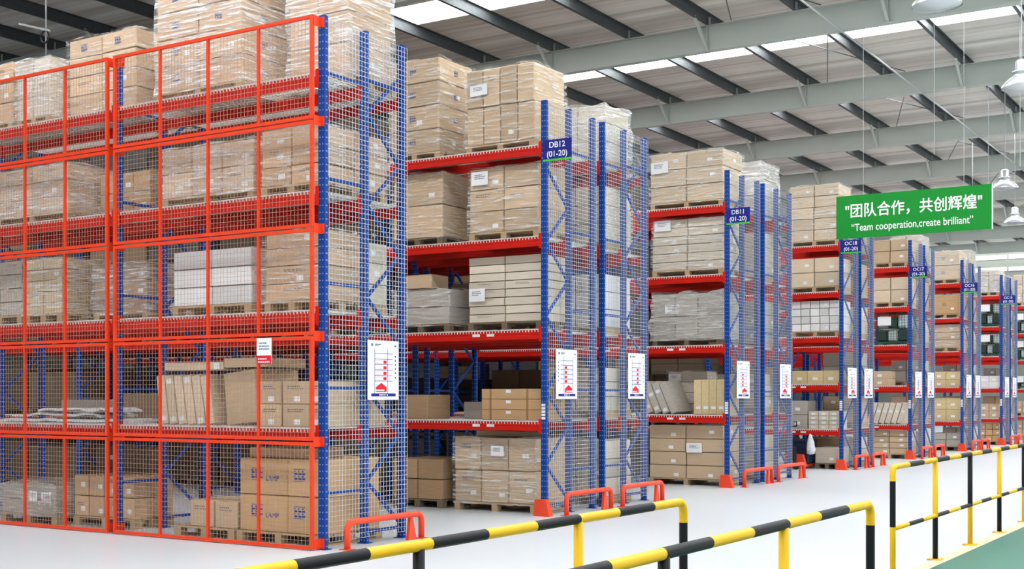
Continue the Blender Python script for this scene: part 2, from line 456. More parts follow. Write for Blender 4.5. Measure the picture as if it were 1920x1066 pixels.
LV4 = [1.32, 2.63, 3.95, 5.245]
LV5 = [0.905, 1.955, 3.06, 4.095, 5.175]
RACKS = {}
def rack(key, posts, levels, bays, label, group, styles, end_mesh=True, connectors=2):
    """posts: b of every column of a frame; styles: bracing of every gap, Z zigzag or H rungs"""
    r = empty('pallet_rack', V(A0 + BAY * bays / 2, posts[0], 0), label, 'pallet rack', group)
    RACKS[key] = (r, posts, levels)
    for f in range(bays + 1):
        a = A0 + f * BAY
        for i, b in enumerate(posts):
            flip = math.pi if i == len(posts) - 1 else 0
            p = link('upright_post', post_mesh(), r, V(a, b, 0), (0, 0, flip))
            if f < 2: box('base_plate', 'blue', (a - 0.07, b - 0.055, 0.001), (a + 0.07, b + 0.055, 0.008), p)
        for i in range(len(posts) - 1):
            b0, b1 = posts[i] + 0.03, posts[i + 1] - 0.03
            if styles[i] == 'H':
                z = 0.62
                while z < H - 0.3:
                    strut('brace', 'blue', V(a, b0, z), V(a, b1, z), 0.03, 0.035, r); z += 1.16
            else:
                z, s = 0.18, 0
                st = 0.53 if len(posts) == 3 else 0.78
                strut('brace', 'blue', V(a, b0, z - 0.05), V(a, b1, z - 0.05), 0.03, 0.035, r)
                while z + st < H - 0.2:
                    q = (b1, b0) if s % 2 == 0 else (b0, b1)
                    strut('brace', 'blue', V(a, q[0], z), V(a, q[1], z + st), 0.03, 0.035, r); z += st; s += 1
                strut('brace', 'blue', V(a, b0, H - 0.55), V(a, b1, H - 0.55), 0.03, 0.035, r)
    bh = 0.125
    for f in range(bays):
        ac = A0 + (f + .5) * BAY
        for z in levels:
            for i, b in enumerate(posts):
                off = -0.012 if i == 0 else (0.012 if i == len(posts) - 1 else 0)
                bm = link('beam', beam_mesh(bh), r, V(ac, b + off, z), (0, 0, math.pi if i == len(posts) - 1 else 0))
                if f < connectors:
                    for e in (-1, 1):
                        aa = ac + e * (BAY / 2 - 0.05)
                        c = bpy.data.objects.new('connector', conn_mesh(bh)); COL.objects.link(c); c.parent = bm
                        c.location = (e * (BAY / 2 - 0.049), 0, 0); c.scale = (-e, 1, 1)
            tag(link('wire_deck', deck_mesh(round(posts[-1] - posts[0], 2)), r, V(ac, posts[0] - 0.012, z)), kind='stuff')
    if end_mesh:
        mb = MB()
        wire_panel(mb, V(A0 - 0.055, posts[0] + 0.03, 0.08), Vector((0, 1, 0)), Vector((0, 0, 1)), posts[-1] - posts[0] + 0.02, H - 0.12, 0.056, 0.0040 if posts[0] < 20 else (0.0034 if posts[0] < 26 else 0.0028))
        holder(mb, 'end_mesh', M['wire'], r, V(A0 - 0.055, posts[0], 0), kind='stuff')
    return r

ROWS = {'F': [10.76, 11.48, 12.165], 'D1': [15.52, 16.20, 16.90], 'D2': [17.24, 17.95, 18.65], 'E1': [22.13, 22.84, 23.58], 'E2': [23.90, 24.65, 25.39],
        'O1': [28.84, 29.88], 'O2': [30.20, 31.16], 'P1': [34.68, 35.72], 'P2': [36.05, 37.05], 'Q1': [40.6, 41.62], 'Q2': [41.93, 42.93],
        'T1': [46.36, 47.4], 'T2': [47.75, 48.85], 'U1': [52.2, 53.2]}
rack('F', ROWS['F'], LV4, 2, 'single pallet rack closed off by orange wire mesh panels', 'pallet racks', 'HZ')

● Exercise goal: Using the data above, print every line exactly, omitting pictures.

● Task solution:
Continue the Blender Python script for this scene: part 2, from line 456. More parts follow. Write for Blender 4.5. Measure the picture as if it were 1920x1066 pixels.
LV4 = [1.32, 2.63, 3.95, 5.245]
LV5 = [0.905, 1.955, 3.06, 4.095, 5.175]
RACKS = {}
def rack(key, posts, levels, bays, label, group, styles, end_mesh=True, connectors=2):
    """posts: b of every column of a frame; styles: bracing of every gap, Z zigzag or H rungs"""
    r = empty('pallet_rack', V(A0 + BAY * bays / 2, posts[0], 0), label, 'pallet rack', group)
    RACKS[key] = (r, posts, levels)
    for f in range(bays + 1):
        a = A0 + f * BAY
        for i, b in enumerate(posts):
            flip = math.pi if i == len(posts) - 1 else 0
            p = link('upright_post', post_mesh(), r, V(a, b, 0), (0, 0, flip))
            if f < 2: box('base_plate', 'blue', (a - 0.07, b - 0.055, 0.001), (a + 0.07, b + 0.055, 0.008), p)
        for i in range(len(posts) - 1):
            b0, b1 = posts[i] + 0.03, posts[i + 1] - 0.03
            if styles[i] == 'H':
                z = 0.62
                while z < H - 0.3:
                    strut('brace', 'blue', V(a, b0, z), V(a, b1, z), 0.03, 0.035, r); z += 1.16
            else:
                z, s = 0.18, 0
                st = 0.53 if len(posts) == 3 else 0.78
                strut('brace', 'blue', V(a, b0, z - 0.05), V(a, b1, z - 0.05), 0.03, 0.035, r)
                while z + st < H - 0.2:
                    q = (b1, b0) if s % 2 == 0 else (b0, b1)
                    strut('brace', 'blue', V(a, q[0], z), V(a, q[1], z + st), 0.03, 0.035, r); z += st; s += 1
                strut('brace', 'blue', V(a, b0, H - 0.55), V(a, b1, H - 0.55), 0.03, 0.035, r)
    bh = 0.125
    for f in range(bays):
        ac = A0 + (f + .5) * BAY
        for z in levels:
            for i, b in enumerate(posts):
                off = -0.012 if i == 0 else (0.012 if i == len(posts) - 1 else 0)
                bm = link('beam', beam_mesh(bh), r, V(ac, b + off, z), (0, 0, math.pi if i == len(posts) - 1 else 0))
                if f < connectors:
                    for e in (-1, 1):
                        aa = ac + e * (BAY / 2 - 0.05)
                        c = bpy.data.objects.new('connector', conn_mesh(bh)); COL.objects.link(c); c.parent = bm
                        c.location = (e * (BAY / 2 - 0.049), 0, 0); c.scale = (-e, 1, 1)
            tag(link('wire_deck', deck_mesh(round(posts[-1] - posts[0], 2)), r, V(ac, posts[0] - 0.012, z)), kind='stuff')
    if end_mesh:
        mb = MB()
        wire_panel(mb, V(A0 - 0.055, posts[0] + 0.03, 0.08), Vector((0, 1, 0)), Vector((0, 0, 1)), posts[-1] - posts[0] + 0.02, H - 0.12, 0.056, 0.0040 if posts[0] < 20 else (0.0034 if posts[0] < 26 else 0.0028))
        holder(mb, 'end_mesh', M['wire'], r, V(A0 - 0.055, posts[0], 0), kind='stuff')
    return r

ROWS = {'F': [10.76, 11.48, 12.165], 'D1': [15.52, 16.20, 16.90], 'D2': [17.24, 17.95, 18.65], 'E1': [22.13, 22.84, 23.58], 'E2': [23.90, 24.65, 25.39],
        'O1': [28.84, 29.88], 'O2': [30.20, 31.16], 'P1': [34.68, 35.72], 'P2': [36.05, 37.05], 'Q1': [40.6, 41.62], 'Q2': [41.93, 42.93],
        'T1': [46.36, 47.4], 'T2': [47.75, 48.85], 'U1': [52.2, 53.2]}
rack('F', ROWS['F'], LV4, 2, 'single pallet rack closed off by orange wire mesh panels', 'pallet racks', 'HZ')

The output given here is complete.